Exercise aim:
Bring together all lines of the material below that contain the string "this".

Collected data:

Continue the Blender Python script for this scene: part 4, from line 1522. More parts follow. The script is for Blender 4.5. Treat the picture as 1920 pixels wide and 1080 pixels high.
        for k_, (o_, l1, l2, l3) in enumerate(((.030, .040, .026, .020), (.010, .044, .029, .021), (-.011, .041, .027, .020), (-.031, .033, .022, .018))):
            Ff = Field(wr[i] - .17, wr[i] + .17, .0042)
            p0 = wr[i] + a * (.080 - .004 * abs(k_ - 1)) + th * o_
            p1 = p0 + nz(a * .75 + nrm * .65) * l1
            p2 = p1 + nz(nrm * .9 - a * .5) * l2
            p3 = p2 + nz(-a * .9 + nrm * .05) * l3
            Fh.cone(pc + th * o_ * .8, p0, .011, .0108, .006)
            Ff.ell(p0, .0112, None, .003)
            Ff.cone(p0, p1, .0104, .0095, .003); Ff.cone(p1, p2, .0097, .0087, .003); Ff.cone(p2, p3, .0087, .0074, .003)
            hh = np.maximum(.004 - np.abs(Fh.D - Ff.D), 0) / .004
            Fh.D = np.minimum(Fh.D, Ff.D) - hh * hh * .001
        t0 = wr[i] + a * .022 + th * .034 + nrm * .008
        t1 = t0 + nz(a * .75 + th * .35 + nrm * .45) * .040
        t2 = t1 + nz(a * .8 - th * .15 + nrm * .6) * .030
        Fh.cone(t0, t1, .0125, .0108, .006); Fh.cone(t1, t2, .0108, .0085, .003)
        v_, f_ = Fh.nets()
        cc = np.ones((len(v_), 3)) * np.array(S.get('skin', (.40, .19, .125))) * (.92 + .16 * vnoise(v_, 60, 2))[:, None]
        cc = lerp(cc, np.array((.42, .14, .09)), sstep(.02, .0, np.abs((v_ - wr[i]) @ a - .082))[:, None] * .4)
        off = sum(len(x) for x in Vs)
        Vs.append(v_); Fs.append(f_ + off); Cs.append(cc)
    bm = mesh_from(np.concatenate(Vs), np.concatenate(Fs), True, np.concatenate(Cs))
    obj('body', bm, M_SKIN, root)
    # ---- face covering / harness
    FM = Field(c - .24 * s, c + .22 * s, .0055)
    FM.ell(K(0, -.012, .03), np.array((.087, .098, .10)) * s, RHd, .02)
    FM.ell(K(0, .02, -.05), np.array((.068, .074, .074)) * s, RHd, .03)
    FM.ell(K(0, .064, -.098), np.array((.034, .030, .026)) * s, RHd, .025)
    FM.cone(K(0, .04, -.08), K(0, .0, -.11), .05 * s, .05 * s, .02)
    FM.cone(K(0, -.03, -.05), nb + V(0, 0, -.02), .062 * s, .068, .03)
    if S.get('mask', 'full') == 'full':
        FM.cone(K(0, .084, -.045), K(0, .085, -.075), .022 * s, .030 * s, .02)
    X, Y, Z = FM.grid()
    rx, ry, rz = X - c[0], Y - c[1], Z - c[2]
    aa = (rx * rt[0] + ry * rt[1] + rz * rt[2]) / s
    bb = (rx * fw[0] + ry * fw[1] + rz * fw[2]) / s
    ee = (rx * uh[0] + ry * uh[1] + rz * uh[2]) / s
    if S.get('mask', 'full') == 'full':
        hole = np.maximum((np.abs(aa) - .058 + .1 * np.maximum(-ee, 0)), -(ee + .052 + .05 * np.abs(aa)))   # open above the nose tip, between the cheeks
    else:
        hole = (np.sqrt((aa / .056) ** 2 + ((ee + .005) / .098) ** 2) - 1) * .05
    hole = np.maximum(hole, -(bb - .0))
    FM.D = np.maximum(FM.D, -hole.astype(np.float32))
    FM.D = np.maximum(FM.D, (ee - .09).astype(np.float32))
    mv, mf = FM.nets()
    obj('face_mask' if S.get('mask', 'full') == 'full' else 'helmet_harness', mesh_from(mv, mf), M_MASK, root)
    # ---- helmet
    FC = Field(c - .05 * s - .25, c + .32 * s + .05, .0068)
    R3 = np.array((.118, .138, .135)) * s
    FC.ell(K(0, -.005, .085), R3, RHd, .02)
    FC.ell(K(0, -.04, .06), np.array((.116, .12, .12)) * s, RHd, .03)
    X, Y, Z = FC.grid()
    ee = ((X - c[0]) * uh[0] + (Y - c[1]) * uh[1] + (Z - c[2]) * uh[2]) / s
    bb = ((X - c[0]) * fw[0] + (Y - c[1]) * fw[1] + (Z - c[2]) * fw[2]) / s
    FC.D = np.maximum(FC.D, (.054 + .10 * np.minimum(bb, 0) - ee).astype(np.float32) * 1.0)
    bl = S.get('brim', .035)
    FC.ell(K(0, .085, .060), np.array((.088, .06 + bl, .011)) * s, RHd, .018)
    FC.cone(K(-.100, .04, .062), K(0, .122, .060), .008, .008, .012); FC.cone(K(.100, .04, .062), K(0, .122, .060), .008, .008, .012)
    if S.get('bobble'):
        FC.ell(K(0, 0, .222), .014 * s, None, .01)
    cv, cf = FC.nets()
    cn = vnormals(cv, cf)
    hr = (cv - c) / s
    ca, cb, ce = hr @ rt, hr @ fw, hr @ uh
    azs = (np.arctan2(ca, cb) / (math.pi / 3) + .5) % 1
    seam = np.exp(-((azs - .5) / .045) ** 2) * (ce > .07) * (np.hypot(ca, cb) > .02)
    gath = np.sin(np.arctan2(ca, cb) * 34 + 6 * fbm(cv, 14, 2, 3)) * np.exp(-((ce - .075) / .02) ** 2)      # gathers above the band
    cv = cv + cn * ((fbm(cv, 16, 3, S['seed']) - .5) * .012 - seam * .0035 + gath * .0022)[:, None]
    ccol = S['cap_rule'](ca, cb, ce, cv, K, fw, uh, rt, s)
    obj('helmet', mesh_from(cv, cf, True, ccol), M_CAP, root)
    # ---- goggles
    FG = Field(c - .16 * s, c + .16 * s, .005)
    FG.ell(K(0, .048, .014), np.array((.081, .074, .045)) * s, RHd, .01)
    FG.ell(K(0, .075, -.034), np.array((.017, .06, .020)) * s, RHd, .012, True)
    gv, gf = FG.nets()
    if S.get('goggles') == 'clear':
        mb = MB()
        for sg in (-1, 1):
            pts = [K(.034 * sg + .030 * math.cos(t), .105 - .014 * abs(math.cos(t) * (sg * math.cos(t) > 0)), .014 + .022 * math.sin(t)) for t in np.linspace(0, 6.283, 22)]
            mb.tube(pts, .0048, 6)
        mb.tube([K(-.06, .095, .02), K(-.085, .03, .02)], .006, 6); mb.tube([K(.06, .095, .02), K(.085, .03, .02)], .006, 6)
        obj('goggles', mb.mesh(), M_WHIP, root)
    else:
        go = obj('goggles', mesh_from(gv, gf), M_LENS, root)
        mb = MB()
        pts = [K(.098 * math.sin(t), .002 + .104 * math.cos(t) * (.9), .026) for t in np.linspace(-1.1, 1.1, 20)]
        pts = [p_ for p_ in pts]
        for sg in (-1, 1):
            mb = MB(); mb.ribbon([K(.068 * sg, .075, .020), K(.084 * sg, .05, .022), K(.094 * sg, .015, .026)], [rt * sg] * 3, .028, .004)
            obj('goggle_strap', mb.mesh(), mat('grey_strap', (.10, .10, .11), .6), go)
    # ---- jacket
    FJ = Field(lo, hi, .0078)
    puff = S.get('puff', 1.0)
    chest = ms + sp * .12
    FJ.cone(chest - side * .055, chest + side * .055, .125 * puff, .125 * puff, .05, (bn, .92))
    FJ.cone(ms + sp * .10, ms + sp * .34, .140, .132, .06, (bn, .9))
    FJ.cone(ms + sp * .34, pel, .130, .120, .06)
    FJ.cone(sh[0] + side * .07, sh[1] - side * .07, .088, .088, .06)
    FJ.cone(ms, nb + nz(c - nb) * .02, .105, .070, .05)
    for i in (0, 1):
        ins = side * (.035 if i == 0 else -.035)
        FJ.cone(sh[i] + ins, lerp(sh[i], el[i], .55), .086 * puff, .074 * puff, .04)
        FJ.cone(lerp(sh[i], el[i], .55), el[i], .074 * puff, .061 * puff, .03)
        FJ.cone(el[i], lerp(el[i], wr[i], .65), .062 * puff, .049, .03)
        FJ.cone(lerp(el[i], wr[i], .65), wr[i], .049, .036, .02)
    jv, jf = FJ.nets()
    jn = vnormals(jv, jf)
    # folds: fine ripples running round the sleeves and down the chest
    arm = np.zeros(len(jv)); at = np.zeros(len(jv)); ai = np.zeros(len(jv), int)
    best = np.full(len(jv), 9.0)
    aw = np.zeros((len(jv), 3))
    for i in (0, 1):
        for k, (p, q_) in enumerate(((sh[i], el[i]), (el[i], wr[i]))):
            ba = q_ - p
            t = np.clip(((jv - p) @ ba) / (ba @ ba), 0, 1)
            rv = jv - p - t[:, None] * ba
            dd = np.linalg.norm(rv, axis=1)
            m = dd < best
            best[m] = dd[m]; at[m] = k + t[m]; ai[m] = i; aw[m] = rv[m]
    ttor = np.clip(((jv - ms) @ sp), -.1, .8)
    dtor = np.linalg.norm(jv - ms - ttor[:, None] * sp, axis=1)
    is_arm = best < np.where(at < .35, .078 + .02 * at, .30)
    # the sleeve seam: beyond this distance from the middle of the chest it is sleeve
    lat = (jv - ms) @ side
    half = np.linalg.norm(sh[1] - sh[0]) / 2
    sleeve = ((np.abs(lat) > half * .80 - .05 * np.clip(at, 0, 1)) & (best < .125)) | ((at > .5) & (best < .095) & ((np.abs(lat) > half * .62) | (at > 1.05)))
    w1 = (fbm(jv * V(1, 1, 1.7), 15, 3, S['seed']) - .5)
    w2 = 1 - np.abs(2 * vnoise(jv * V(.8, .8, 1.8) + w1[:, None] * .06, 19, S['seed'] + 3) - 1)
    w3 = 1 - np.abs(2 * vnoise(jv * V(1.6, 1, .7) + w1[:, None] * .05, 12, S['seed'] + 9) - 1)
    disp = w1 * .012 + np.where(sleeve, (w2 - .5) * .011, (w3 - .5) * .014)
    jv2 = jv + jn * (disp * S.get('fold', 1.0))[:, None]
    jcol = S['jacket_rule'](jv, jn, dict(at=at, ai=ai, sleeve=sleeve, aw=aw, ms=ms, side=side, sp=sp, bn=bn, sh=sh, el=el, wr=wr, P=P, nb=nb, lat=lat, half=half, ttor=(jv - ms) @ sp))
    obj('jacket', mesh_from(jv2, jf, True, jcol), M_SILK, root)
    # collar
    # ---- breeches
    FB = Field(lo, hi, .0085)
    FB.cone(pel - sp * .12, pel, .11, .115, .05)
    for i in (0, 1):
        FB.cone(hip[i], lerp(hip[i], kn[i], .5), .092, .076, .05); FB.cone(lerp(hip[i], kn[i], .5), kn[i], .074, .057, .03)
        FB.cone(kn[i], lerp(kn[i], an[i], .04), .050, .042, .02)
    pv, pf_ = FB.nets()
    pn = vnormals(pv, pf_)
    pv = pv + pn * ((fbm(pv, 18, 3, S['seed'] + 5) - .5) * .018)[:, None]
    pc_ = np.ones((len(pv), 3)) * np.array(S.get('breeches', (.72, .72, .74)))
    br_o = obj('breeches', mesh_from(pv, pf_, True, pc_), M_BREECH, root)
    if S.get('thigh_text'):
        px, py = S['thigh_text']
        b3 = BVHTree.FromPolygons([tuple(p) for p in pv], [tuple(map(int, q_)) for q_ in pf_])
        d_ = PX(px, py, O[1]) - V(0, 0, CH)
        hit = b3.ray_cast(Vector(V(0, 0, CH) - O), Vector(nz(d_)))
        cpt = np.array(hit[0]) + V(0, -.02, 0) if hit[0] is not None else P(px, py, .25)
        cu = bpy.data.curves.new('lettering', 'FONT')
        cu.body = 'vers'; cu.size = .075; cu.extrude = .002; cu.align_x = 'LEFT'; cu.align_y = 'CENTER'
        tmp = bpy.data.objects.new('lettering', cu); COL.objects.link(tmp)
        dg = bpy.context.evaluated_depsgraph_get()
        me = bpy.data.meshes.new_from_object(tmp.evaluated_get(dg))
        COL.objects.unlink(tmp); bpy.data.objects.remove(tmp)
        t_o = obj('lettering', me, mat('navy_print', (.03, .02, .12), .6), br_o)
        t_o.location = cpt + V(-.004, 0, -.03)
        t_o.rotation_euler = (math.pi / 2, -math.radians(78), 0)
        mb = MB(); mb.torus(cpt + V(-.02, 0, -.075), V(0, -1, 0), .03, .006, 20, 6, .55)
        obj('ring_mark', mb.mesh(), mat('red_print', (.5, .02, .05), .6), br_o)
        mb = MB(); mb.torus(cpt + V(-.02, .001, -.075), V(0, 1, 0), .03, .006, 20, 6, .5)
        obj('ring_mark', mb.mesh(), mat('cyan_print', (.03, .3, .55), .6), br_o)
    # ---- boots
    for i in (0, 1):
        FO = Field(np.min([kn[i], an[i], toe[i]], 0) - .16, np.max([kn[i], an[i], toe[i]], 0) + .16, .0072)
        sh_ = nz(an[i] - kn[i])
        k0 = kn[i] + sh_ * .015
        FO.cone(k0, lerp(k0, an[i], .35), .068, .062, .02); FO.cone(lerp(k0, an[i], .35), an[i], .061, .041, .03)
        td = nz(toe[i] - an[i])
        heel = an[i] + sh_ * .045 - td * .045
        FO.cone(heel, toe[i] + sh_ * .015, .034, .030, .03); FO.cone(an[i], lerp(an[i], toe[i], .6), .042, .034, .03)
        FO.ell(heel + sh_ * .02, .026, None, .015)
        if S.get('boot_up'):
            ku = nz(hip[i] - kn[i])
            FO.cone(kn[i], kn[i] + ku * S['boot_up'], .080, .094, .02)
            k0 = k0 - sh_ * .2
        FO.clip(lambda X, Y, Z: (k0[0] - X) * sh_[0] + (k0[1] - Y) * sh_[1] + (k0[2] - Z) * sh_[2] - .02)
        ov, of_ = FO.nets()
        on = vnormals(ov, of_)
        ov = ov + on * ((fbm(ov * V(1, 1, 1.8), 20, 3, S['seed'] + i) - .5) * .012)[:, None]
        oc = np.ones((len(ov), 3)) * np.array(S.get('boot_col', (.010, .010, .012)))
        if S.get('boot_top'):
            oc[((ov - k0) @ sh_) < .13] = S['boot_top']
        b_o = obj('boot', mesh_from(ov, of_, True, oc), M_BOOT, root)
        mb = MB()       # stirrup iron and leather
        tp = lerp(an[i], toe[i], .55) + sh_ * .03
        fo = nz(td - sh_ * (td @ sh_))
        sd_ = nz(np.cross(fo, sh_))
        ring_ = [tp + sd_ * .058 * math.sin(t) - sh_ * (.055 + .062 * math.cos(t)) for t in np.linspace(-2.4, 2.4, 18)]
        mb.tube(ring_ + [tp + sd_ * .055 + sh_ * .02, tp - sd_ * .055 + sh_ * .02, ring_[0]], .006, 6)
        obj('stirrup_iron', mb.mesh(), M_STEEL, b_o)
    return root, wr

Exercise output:
Continue the Blender Python script for this scene: part 4, from line 1522. More parts follow. The script is for Blender 4.5. Treat the picture as 1920 pixels wide and 1080 pixels high.
    # the sleeve seam: beyond this distance from the middle of the chest it is sleeve